Problem requirements: Find every line in the records below that contains the word "soffit", and copy each such line.

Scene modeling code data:
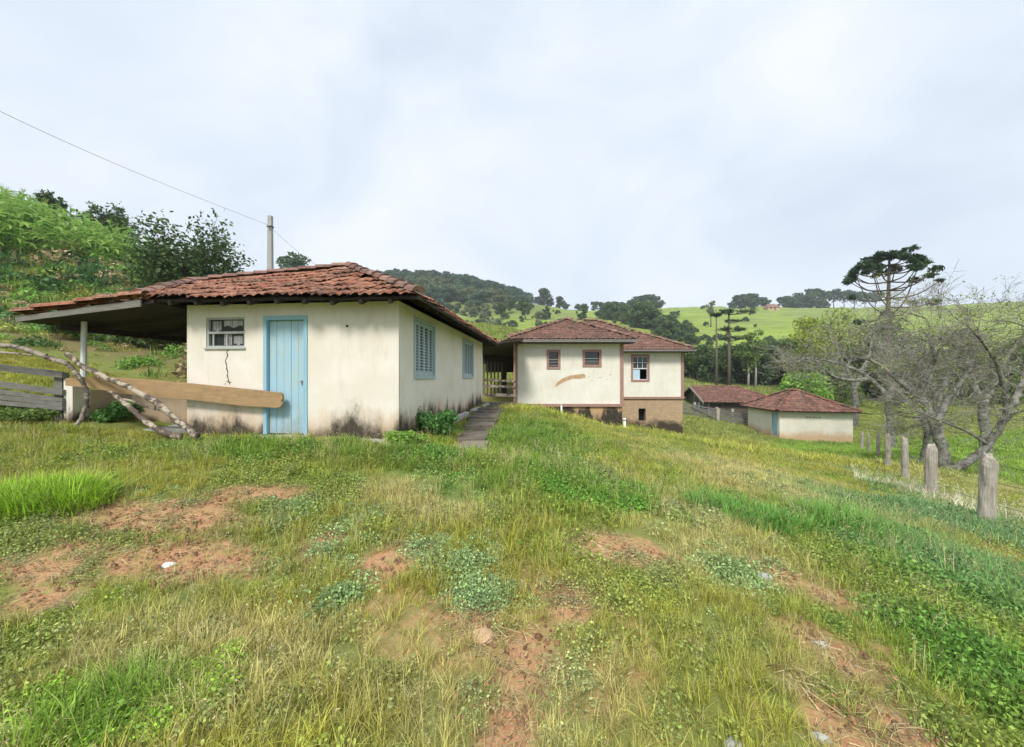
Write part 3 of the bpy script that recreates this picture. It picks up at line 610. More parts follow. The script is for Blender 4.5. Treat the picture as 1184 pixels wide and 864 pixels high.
# ------------------------------------------------------------------ middle house (two blocks)
mid = thing('farm_house', 'ivory two-block house with brown-pink trim on a brick base, in the middle distance', 'house', (0,0,0))
def mid_house():
    Y1, Y2 = 18.5, 25.5; FZ, EZ = .35, 3.36
    x0, x1, x2 = .21, 5.32, 11.35
    def px1(p, Y): return (p-HX)/F*Y
    def pz(p, Y): return CZ+(HY-p)/F*Y
    W1 = (px1(632,Y1), px1(648,Y1), pz(427,Y1), pz(404.5,Y1)); W2 = (px1(673.5,Y1), px1(695.5,Y1), pz(424.5,Y1), pz(404.5,Y1)); W3 = (px1(729.5,Y2), px1(751,Y2), pz(441.5,Y2), pz(410,Y2))
    b = MB()
    wall_panel(b, x0, x1, FZ, EZ, [W1, W2], .2, lambda a, z, t: (a, Y1+t, z)); wall_panel(b, Y1+.2, 32.8, FZ, EZ, [], .2, lambda a, z, t: (x0+t, a, z)); wall_panel(b, Y1+.2, Y2-.003, FZ, EZ, [], .2, lambda a, z, t: (x1-t, a, z))
    wall_panel(b, x1+.003, x2, FZ, EZ, [W3], .2, lambda a, z, t: (a, Y2+t, z)); wall_panel(b, Y2+.2, 32.8, FZ, EZ, [], .2, lambda a, z, t: (x2-t, a, z)); wall_panel(b, x0, x2, FZ, EZ, [], .2, lambda a, z, t: (a, 33-t, z))
    wl = b.build('wall', M['ivory'], mid)
    for q in ((x0+.3,x1-.3,Y1+1.2,Y1+1.3), (x1+.3,x2-.3,Y2+1.6,Y2+1.7)): m = MB(); m.box(*q,FZ,EZ-.1); m.build('dark_interior_sheet', M['black'], mid)  # black sheets stand in for the unlit rooms behind the windows
    m = MB(); m.box(x0+.02,x1-.02,Y1+.03,Y2+.5,-2.6,FZ-.14); m.build('base_wall', M['plinth'], mid)
    vx0, vx1, vz0, vz1 = px1(738.5,Y2), px1(747,Y2), pz(487,Y2), pz(472.5,Y2)
    m = MB(); wall_panel(m, x1+.05, x2-.02, -3.6, FZ-.14, [(vx0,vx1,vz0,vz1)], .35, lambda a, z, t: (a, Y2+.04+t, z)); wall_panel(m, Y2+.39, 33, -3.6, FZ-.14, [], .3, lambda a, z, t: (x2-.02-t, a, z))
    bw = m.build('brick_base', M['brick'], mid)
    m = MB(); m.box(vx0-.2,vx1+.2,Y2+.45,Y2+.5,vz0-.2,vz1+.2); m.build('vent_backing', M['black'], bw)
    # plaster scar with brown render showing, as one thin raised patch
    sc = [(641.5,447),(644,442.5),(650,438),(658,434.6),(667,433.2),(674,432.2),(677,433.5),(676.5,437),(670,438.2),(662,438),(655,440.5),(649,443.5),(644,446.5)]
    m = MB(); m.prism([(px1(a,Y1), Y1-.004, pz(c,Y1)) for a, c in sc], (0,.0035,0)); m.build('bare_patch', M['patch'], wl); r = random.Random(3)
    for k in range(16):
        a, c = r.uniform(676,712), r.uniform(428,440); s = r.uniform(.3,1.0); m = MB()
        m.prism([(px1(a-s,Y1),Y1-.004,pz(c,Y1)),(px1(a,Y1),Y1-.004,pz(c+s*.7,Y1)),(px1(a+s,Y1),Y1-.004,pz(c-s*.2,Y1)),(px1(a,Y1),Y1-.004,pz(c-s*.6,Y1))], (0,.0035,0)); m.build('plaster_chip', M['patch'], wl)
    # corner boards and floor bands
    for q in ((x0-.03,x0+.06,Y1-.035,Y1-.003,FZ+.001,EZ-.1), (x1-.13,x1+.04,Y1-.035,Y1-.003,FZ+.001,EZ-.1), (x2-.16,x2+.03,Y2-.035,Y2-.003,FZ+.001,EZ-.12), (x1+.05,x1+.2,Y2-.03,Y2-.003,FZ+.001,EZ-.12)): m = MB(); m.box(*q); m.build('corner_board', M['trim'], mid)
    for q in ((x0-.05,x1+.06,Y1-.06,Y1+.1), (x1+.062,x2+.06,Y2-.06,Y2+.1), (x2-.1,x2+.06,Y2+.102,33)): m = MB(); m.box(*q,FZ-.135,FZ); m.build('floor_band', M['trim'], mid)
    # windows
    for (a, c, z0, z1), Y, typ in ((W1,Y1,0), (W2,Y1,0), (W3,Y2,1)):
        f = .115 if typ == 0 else .135; m = MB()
        m.box(a,a+f,Y-.03,Y+.16,z0,z1); m.box(c-f,c,Y-.03,Y+.16,z0,z1); m.box(a+f,c-f,Y-.03,Y+.16,z1-f,z1); m.box(a+f,c-f,Y-.03,Y+.16,z0,z0+f)
        fr = m.build('window', M['trim'], mid); ia, ic, iz0, iz1 = a+f, c-f, z0+f, z1-f
        if typ == 0:
            m = MB(); m.box(ia,ic,Y+.12,Y+.13,iz0,iz1); m.build('pane', M['glass'], fr)
            m = MB(); mz = (iz0+iz1)/2; m.box(ia,ic,Y+.05,Y+.10,mz-.02,mz+.02); m.box(ia,ic,Y+.05,Y+.09,mz-.14,mz-.12); m.box(ia,ic,Y+.05,Y+.09,iz0+.07,iz0+.085)
            m.build('glazing_bars', M['steel'], fr)
        else:
            mz = iz0+(iz1-iz0)*.48; m = MB(); w_ = .03
            m.box(ia,ia+w_,Y+.03,Y+.07,iz0,iz1); m.box(ic-w_,ic,Y+.03,Y+.07,iz0,iz1); m.box(ia+w_,ic-w_,Y+.03,Y+.07,iz1-w_,iz1); m.box(ia+w_,ic-w_,Y+.03,Y+.07,mz-.03,mz+.03); m.box(ia+w_,ic-w_,Y+.03,Y+.07,iz0,iz0+w_)
            for k in (1, 2): xx = ia+(ic-ia)*k/3; m.box(xx-.014,xx+.014,Y+.032,Y+.068,mz+.03,iz1-w_)
            zz = (mz+iz1)/2; m.box(ia+w_,ic-w_,Y+.034,Y+.066,zz-.013,zz+.013); m.build('sash', M['white_paint'], fr)
            m = MB(); m.box(ia+w_,ic-w_,Y+.072,Y+.078,mz,iz1); m.build('pane', M['glass'], fr)
            m = MB(); m.box(ia+w_,(ia+ic)/2,Y+.08,Y+.10,iz0+w_,mz-.03); m.build('shutter', M['pale_blue'], fr)
    # roofs
    zf0, zf1 = 3.40, 3.44
    a = (-.28,17.9,zf0); c = (5.85,17.9,zf0); ap = (3.0,21.0,4.78); ap2 = (3.0,29,4.78); a2 = (-.28,29,zf0); c2 = (5.85,29,zf0)
    m = MB(); lay_tiles(m, [a,c,ap], plane_z(a,c,ap), (1,0), .21, .32, 21); lay_tiles(m, [a,a2,ap2,ap], plane_z(a,a2,ap), (0,1), .24, .36, 22); lay_tiles(m, [c,c2,ap2,ap], plane_z(c,c2,ap), (0,1), .24, .36, 23)
    e0 = (4.4,24.85,zf1); e1 = (11.9,24.85,zf1); r0 = (4.9,29.3,5.95); r1 = (6.5,29.3,5.92); e2 = (11.9,33.7,zf1); q = (5.5,29.3,5.95); e0 = (.2,24.85,zf1); e3 = (.2,33.7,zf1)
    lay_tiles(m, [e0,e1,r1,q], plane_z(e0,e1,r1), (1,0), .23, .35, 24); lay_tiles(m, [e1,e2,r1], plane_z(e1,e2,r1), (0,1), .24, .36, 25); lay_tiles(m, [e3,e2,r1,q], plane_z(e3,e2,r1), (1,0), .24, .36, 26); lay_tiles(m, [e0,e3,q], plane_z(e0,e3,q), (0,1), .24, .36, 27)
    rf = m.build('roof', M['tile_old'], mid)
    u = lambda p, k=.06: (p[0], p[1], p[2]+k)
    m = MB(); caps(m, u(a), u(ap), .11, .36, 1); m.build('ridge_tiles', M['cap'], rf); m = MB(); caps(m, u(c), u(ap), .11, .36, 2); m.build('ridge_tiles', M['cap'], rf); m = MB(); caps(m, u(ap), u(ap2), .11, .36, 3); m.build('ridge_tiles', M['cap'], rf); m = MB(); caps(m, u(e1), u(r1), .12, .38, 4); m.build('ridge_tiles', M['cap'], rf); m = MB(); caps(m, u(q), u(r1), .12, .38, 5); m.build('ridge_tiles', M['cap'], rf); m = MB(); caps(m, u(e2), u(r1), .12, .38, 6); m.build('ridge_tiles', M['cap'], rf)
    m = MB()
    for P in ([a,c,ap], [a,a2,ap2,ap], [c,c2,ap2,ap], [e0,e1,r1,q], [e0,e3,q], [e1,e2,r1], [e3,e2,r1,q]): deck(m, P, plane_z(*P[:3]), .06)
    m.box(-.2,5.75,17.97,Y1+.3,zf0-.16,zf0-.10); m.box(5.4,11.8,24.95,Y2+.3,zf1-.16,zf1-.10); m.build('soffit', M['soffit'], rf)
    for q in ((-.28,5.85,17.86,17.895,zf0-.14,zf0-.01), (4.4,11.9,24.81,24.845,zf1-.13,zf1-.01)): m = MB(); m.box(*q); m.build('fascia', M['grey_wood'], rf)
    # veranda on the left side of the house, behind the near house
    vr = MB(); va = (-1.7,16.2,2.95); vb = (.30,16.2,3.25); vc = (.30,30,3.25); vd = (-1.7,30,2.95); lay_tiles(vr, [va,vd,vc,vb], plane_z(va,vd,vb), (0,1), .24, .36, 30)
    vr.build('veranda_roof', M['tile_old'], mid)
    m = MB(); deck(m, [va,vb,vc,vd], plane_z(va,vb,vd), .08); m.box(-1.7,.18,24.6,24.7,1.95,2.9); m.box(-.62,-.34,24.3,24.58,FZ,2.9); m.box(-1.7,.2,22.3,22.5,2.4,2.9); m.build('veranda_beam', M['soffit'], mid)
    m = MB(); m.box(-2.6,.19,16.4,30,-.6,.42); m.build('veranda_floor', M['barn'], mid)
    for k in range(6):
        x = -1.50+k*.19; m = MB(); m.bar((x,20.6,.43), (x,20.6,2.45), .075, .06, .6); m.build('slat', M['barn'], mid)
    for (z, l, w_) in ((1.50,-1.6,.09), (1.24,-1.45,.10), (.86,-1.9,.13)):
        m = MB(); m.bar((l-.4,17.2,z+.02), (.17,17.0,z-.04), .06, w_, .9); m.build('rail', M['log_dark'], mid)
    m = MB(); m.box(.07,.145,17.02,17.10,-.2,3.15); m.build('veranda_post', M['trim'], mid)
mid_house()
for (px, pt, pb, Y, lab) in ((649.5,466,484,18.25,'thin white pipe standing against the left block base of the brick-based house'), (722.5,484,501,18.35,'short thick white pipe at the corner where the two blocks of the house meet')):
    p = at(px, pt, Y); m = MB(); rr = .045 if px < 700 else .065
    m.tube([(0,0,-.4), (0,0,.02), (-.02,0,p.z-hz(p.x,Y))], rr, 10); m.tube([(-.02,0,p.z-hz(p.x,Y)-.10), (-.02,0,p.z-hz(p.x,Y)+.02)], rr*1.25, 10)
    tag(m.build('drain_pipe', M['pvc'], None, True, (p.x, Y, hz(p.x, Y))), lab, 'pipe')

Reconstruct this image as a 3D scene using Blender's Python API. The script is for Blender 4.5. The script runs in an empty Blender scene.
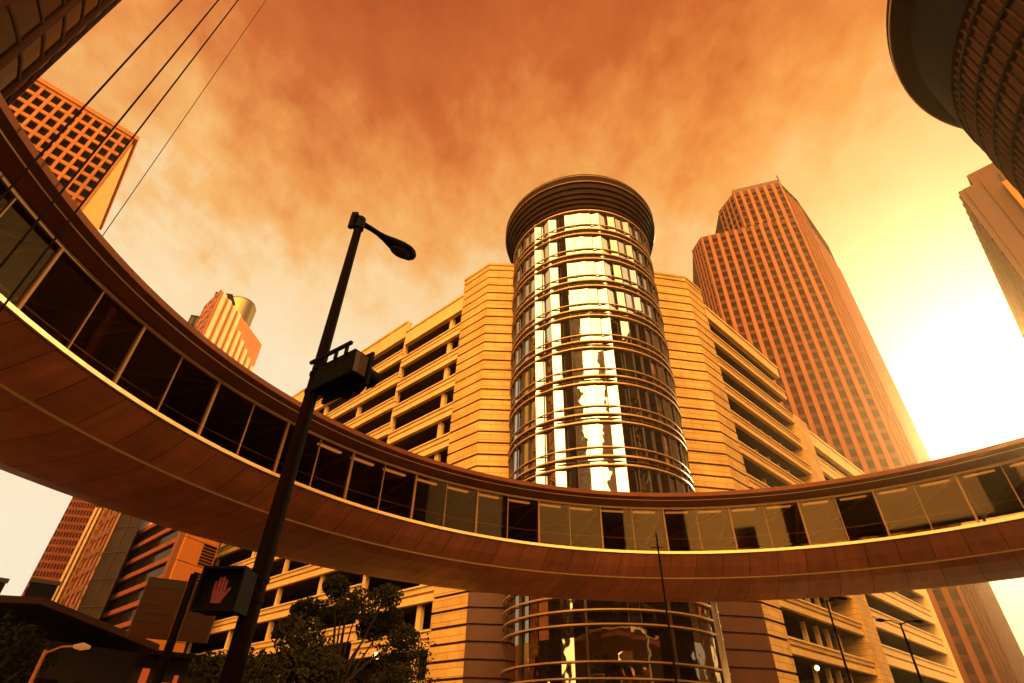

Exercise response:
    m.box(-.2,5.75,17.97,Y1+.3,zf0-.16,zf0-.10); m.box(5.4,11.8,24.95,Y2+.3,zf1-.16,zf1-.10); m.build('soffit', M['soffit'], rf)
    m = MB(); deck(m, [va,vb,vc,vd], plane_z(va,vb,vd), .08); m.box(-1.7,.18,24.6,24.7,1.95,2.9); m.box(-.62,-.34,24.3,24.58,FZ,2.9); m.box(-1.7,.2,22.3,22.5,2.4,2.9); m.build('veranda_beam', M['soffit'], mid)